Photo- and pH-induced transformations of flavylium cation: 'Write-lock- read-unlock-erase' cycles

The structural transformations of flavylium ion in aqueous solutions caused by pH jumps and photoexcitation have been investigated. At pH < 1, the stable form is the colored cationic species (AH⁺). By increasing pH, the concentration of AH⁺ decreases and, at pH = 5, this form is no longer present. The species obtained immediately after a pH jump undergo transformation processes with pH-dependent rate constants. At pH = 5.2 and 20 °C, the final product is the uncolored trans-chalcone (C(t)).

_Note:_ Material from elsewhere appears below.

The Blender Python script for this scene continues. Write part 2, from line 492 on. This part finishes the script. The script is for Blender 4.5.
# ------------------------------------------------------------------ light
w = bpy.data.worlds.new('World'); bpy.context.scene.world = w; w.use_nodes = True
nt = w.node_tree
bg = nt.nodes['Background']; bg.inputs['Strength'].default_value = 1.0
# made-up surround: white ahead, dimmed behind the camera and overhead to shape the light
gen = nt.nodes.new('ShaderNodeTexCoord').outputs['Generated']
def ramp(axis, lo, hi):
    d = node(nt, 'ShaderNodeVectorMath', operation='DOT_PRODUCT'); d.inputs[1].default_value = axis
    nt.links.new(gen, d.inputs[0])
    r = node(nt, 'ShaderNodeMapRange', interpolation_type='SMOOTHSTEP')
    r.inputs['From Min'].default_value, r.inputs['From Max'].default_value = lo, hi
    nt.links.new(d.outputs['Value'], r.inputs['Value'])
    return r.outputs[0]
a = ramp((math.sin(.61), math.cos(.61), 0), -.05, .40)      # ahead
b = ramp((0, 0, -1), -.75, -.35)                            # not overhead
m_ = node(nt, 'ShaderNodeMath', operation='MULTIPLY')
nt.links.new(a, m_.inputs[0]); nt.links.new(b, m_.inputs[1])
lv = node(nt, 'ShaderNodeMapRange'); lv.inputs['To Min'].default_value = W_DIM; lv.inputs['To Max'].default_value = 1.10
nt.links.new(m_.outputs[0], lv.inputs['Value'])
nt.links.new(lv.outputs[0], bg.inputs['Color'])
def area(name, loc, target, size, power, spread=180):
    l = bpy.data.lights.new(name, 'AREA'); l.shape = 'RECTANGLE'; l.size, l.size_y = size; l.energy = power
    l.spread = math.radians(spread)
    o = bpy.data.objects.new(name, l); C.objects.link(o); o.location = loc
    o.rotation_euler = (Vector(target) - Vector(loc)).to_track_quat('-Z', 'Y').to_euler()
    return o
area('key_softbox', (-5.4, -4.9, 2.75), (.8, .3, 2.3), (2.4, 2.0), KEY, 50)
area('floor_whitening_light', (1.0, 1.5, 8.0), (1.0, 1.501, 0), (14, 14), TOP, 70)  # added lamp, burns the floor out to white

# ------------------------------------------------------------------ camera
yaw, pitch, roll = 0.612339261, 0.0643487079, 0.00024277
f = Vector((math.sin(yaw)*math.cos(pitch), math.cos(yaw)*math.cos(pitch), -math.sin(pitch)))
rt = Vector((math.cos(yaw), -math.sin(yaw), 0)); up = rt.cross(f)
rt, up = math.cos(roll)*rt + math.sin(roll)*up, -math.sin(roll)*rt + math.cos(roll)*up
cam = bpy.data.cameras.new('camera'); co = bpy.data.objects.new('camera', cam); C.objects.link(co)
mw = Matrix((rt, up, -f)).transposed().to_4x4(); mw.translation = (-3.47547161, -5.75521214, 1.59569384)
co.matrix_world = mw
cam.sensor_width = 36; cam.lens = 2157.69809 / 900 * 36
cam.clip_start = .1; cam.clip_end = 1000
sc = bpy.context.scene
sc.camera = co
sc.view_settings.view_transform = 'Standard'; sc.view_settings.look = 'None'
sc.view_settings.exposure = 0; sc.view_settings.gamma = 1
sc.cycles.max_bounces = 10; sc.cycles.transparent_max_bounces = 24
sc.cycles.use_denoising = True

This form can be transformed by light excitation into the cis-chalcone (C(c)) isomer, which is in equilibrium with the hemiacetal form (B(2)). This mixture is relatively inert due to the existence of a kinetic barrier that slows down the back thermal isomerization of C(c) to the stable C(t) form. Such a back reaction to C(t) can be totally prevented if the irradiated solution is submitted to a pH jump to pH = 1, which transforms the photoproducts into the stable AH⁺ species. In basic solution, two more species were detected, namely the anionic forms C(c)^- and C(t)^- of the cis and trans chalcone. C(t)^- is a stable, not photosensitive and luminescent species, whereas C(c)^- is not stable, being converted into C(t)^- in the dark. The photochemical and pH- induced transformations of the flavylium cation in the pH range 0-11 can be taken as a basis to design write-lock-read-unlockerase cycles for an optical molecular-level memory with multiple readout capacity.